Escreve a referida conselheira: "A circunstância de se tratar de uma pena de multa, de uma sanção patrimonial, em nada justifica que esta sanção penal (criminal) seja subtraída à proibição constitucional de penas fixas: a pena de multa é uma pena criminal autêntica, sem qualquer subordinação político-criminal à pena de prisão (...). Pelo contrário, a natureza patrimonial da sanção faz com que a previsão de uma pena fixa ofenda o princípio da igualdade também por “prejudicar o agente de mais fraca situação económico-financeira por absoluta incapacidade para a tomar em conta no momento da determinação concreta” da sanção (...).
A natureza penal das contravenções, por seu turno, é compatível com a consagração de regras privativas desta categoria penal, por comparação com as previstas para os crimes (...). Regras privativas que podem mesmo abranger o âmbito da reserva relativa de competência legislativa da Assembleia da República, prevista no artigo 165.º, n.º 1, da Constituição (...).
Argumentos como os utilizados no ponto 11. e, em geral, os que se referem à falta de “ressonância ética” da infracção em causa são relevantes apenas para o efeito de saber se a intervenção penal é legítima, do ponto de vista jurídico-constitucional, quando o comportamento do agente se traduza em utilizar transportes colectivos de passageiros sem título de transporte válido (artigo 2.º, n.º 1, do Decreto-Lei n.º 108/78). Questão que extravasa o objecto do presente recurso de constitucionalidade".

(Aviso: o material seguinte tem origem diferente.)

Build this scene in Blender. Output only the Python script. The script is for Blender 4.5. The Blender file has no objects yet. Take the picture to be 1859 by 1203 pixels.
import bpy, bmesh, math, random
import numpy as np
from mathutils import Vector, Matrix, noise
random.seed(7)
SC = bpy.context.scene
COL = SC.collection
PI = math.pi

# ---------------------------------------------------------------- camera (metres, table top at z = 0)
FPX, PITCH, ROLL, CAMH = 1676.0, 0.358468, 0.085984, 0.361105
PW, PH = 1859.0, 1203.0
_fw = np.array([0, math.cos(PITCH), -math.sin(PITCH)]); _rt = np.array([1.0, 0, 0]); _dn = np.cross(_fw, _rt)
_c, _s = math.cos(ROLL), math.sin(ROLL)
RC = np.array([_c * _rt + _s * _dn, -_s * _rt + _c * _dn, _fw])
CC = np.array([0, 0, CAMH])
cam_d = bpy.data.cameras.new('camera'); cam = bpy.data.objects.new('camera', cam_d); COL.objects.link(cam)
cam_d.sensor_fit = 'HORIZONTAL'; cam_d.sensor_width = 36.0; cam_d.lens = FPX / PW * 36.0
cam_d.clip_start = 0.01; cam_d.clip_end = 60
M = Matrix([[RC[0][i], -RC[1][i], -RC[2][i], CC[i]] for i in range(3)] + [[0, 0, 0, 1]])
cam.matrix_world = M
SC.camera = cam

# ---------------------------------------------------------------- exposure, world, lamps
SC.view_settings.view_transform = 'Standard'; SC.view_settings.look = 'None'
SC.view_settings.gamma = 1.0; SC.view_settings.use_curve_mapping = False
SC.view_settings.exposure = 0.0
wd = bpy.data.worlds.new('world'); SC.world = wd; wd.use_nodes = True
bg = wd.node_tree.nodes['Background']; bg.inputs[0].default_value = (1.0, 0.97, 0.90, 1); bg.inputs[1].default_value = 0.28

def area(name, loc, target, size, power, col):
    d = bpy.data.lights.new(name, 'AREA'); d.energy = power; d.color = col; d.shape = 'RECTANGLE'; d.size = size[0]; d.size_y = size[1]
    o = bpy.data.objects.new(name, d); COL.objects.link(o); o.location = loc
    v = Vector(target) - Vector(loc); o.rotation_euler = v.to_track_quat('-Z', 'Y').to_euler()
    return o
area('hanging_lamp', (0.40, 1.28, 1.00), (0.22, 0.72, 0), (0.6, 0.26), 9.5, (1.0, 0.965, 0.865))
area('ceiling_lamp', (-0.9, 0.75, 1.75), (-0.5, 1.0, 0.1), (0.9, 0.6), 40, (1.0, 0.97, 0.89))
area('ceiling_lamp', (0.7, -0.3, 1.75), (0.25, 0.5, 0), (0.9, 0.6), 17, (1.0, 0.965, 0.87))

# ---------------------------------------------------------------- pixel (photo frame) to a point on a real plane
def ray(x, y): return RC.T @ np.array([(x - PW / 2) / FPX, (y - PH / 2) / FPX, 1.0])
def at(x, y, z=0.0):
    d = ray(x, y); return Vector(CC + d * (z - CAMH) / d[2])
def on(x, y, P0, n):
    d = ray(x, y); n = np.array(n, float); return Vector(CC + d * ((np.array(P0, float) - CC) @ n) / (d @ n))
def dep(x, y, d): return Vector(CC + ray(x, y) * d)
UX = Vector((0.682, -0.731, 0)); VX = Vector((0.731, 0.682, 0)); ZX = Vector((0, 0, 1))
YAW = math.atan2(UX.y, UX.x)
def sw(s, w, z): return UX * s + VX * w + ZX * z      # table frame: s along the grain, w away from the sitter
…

E o leitor, que sorte ditaria se fosse chamado a aplicar a norma do art.° 3º, n.° 2, alínea a), do Decreto-Lei n.° 108/78, de 24 de Maio? A de A. ou a de B.? Revendo-me no voto de vencido, eu faria frente à má sorte de B., mas já vou tarde...


2) No acórdão n.º 363/2007, não foi julgada inconstitucional a norma do artigo 53.º, n.º 3 do Código das Custas Judiciais, na interpretação segundo a qual "a contagem dos juros, para efeitos de custas, é feita sobre as quantias peticionadas e não sobre as quantias em que as partes foram efectivamente condenadas e bem assim com a interpretação de que, para efeitos de custas, devem ser incluídos os juros vencidos durante o período em que o processo esteve parado sem que para isso tivessem contribuído as partes".

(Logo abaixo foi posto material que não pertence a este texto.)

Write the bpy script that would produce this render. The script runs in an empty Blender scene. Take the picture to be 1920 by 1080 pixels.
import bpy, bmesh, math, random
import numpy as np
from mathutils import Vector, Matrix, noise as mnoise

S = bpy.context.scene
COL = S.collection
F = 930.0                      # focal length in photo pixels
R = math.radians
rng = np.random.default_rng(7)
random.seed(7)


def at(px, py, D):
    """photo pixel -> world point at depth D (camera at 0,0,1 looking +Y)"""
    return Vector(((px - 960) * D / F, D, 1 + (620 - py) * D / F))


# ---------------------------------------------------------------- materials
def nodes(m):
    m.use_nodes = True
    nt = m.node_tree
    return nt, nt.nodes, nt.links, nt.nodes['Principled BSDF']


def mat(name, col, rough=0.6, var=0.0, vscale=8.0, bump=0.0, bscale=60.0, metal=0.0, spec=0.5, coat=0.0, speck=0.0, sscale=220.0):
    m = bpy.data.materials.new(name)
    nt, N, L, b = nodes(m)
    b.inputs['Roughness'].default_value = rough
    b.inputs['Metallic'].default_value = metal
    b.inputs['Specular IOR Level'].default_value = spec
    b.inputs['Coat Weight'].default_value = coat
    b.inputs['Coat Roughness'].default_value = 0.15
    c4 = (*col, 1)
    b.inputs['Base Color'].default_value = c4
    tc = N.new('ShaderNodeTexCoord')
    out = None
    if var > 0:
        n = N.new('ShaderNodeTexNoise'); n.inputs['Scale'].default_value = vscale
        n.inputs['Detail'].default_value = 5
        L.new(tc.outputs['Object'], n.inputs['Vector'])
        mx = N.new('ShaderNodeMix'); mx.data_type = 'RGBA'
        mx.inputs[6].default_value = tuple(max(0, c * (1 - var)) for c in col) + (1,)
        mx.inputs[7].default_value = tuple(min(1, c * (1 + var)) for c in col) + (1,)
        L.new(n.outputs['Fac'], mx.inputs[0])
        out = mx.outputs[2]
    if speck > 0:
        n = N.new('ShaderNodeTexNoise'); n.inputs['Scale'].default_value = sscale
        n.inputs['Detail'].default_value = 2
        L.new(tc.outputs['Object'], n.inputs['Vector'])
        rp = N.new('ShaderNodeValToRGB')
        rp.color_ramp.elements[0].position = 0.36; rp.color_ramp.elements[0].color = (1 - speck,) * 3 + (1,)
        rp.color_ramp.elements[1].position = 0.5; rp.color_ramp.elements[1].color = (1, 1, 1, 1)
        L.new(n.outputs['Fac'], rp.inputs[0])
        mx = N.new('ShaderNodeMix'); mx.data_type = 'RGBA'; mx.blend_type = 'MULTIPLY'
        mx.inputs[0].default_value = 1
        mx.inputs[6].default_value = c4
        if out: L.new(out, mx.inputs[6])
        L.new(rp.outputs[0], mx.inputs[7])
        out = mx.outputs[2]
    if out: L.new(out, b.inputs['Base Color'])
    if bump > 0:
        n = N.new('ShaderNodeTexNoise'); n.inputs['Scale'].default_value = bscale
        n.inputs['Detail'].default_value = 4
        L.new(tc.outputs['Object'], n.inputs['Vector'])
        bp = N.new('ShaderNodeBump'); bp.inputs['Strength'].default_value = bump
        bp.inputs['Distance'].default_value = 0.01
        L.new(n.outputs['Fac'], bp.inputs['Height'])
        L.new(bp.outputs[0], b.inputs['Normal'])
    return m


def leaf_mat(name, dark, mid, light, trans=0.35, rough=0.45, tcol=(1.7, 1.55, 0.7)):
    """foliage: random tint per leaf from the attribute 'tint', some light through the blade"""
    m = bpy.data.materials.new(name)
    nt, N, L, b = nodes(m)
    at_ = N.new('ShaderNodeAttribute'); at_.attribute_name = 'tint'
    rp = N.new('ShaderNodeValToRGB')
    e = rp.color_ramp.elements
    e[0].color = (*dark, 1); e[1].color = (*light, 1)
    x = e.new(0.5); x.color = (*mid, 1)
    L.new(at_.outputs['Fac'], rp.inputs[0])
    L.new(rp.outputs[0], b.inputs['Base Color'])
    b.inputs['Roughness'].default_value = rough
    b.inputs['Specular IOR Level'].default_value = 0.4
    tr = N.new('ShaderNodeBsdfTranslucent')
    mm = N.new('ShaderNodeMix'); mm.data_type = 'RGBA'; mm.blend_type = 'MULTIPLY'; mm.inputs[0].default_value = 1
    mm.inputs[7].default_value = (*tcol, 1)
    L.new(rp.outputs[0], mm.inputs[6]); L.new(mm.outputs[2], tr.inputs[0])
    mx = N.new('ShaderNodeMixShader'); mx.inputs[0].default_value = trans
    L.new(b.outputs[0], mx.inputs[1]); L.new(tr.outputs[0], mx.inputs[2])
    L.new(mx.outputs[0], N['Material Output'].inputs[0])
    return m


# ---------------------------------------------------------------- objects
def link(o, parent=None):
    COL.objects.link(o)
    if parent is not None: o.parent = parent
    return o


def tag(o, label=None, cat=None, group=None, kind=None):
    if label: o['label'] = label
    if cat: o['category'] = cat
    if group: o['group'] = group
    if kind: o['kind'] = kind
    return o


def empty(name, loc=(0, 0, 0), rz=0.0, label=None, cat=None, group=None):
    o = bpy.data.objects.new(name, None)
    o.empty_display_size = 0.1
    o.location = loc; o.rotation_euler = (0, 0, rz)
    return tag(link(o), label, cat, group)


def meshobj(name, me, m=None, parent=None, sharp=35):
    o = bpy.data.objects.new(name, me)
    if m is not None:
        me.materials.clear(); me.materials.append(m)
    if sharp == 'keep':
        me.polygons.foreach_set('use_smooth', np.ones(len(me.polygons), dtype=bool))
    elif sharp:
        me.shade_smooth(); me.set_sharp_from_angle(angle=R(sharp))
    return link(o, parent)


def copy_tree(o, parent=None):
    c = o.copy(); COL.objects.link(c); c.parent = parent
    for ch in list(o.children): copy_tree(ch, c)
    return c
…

Entendeu-se que, não afectando a norma em causa, naquela interpretação, o direito a um processo célere e equitativo, nem estabelecendo um encargo financeiro intolerável a quem recorre aos tribunais, estabelecendo uma restrição desproporcionada, injustificada ou arbitrária do direito à efectivação do acesso à justiça.

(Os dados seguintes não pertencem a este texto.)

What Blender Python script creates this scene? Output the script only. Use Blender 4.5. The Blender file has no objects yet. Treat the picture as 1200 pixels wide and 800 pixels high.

Retomando, em parte, considerações que constam do acórdão n.º 708/2005, entendeu-se igualmente que "cabe ainda na margem de discricionariedade que, nesta matéria, é conferida ao legislador ordinário, a opção por um critério que associe o valor a pagar a título de taxa de justiça ao valor da globalidade dos interesses solucionados no processo, que é o valor, afinal, da utilidade económica da acção. Uma opção legislativa que confira relevo, para efeito de cálculo de custas, à proporção do decaimento da parte vencida, não se configura como desproporcionada ou injusta".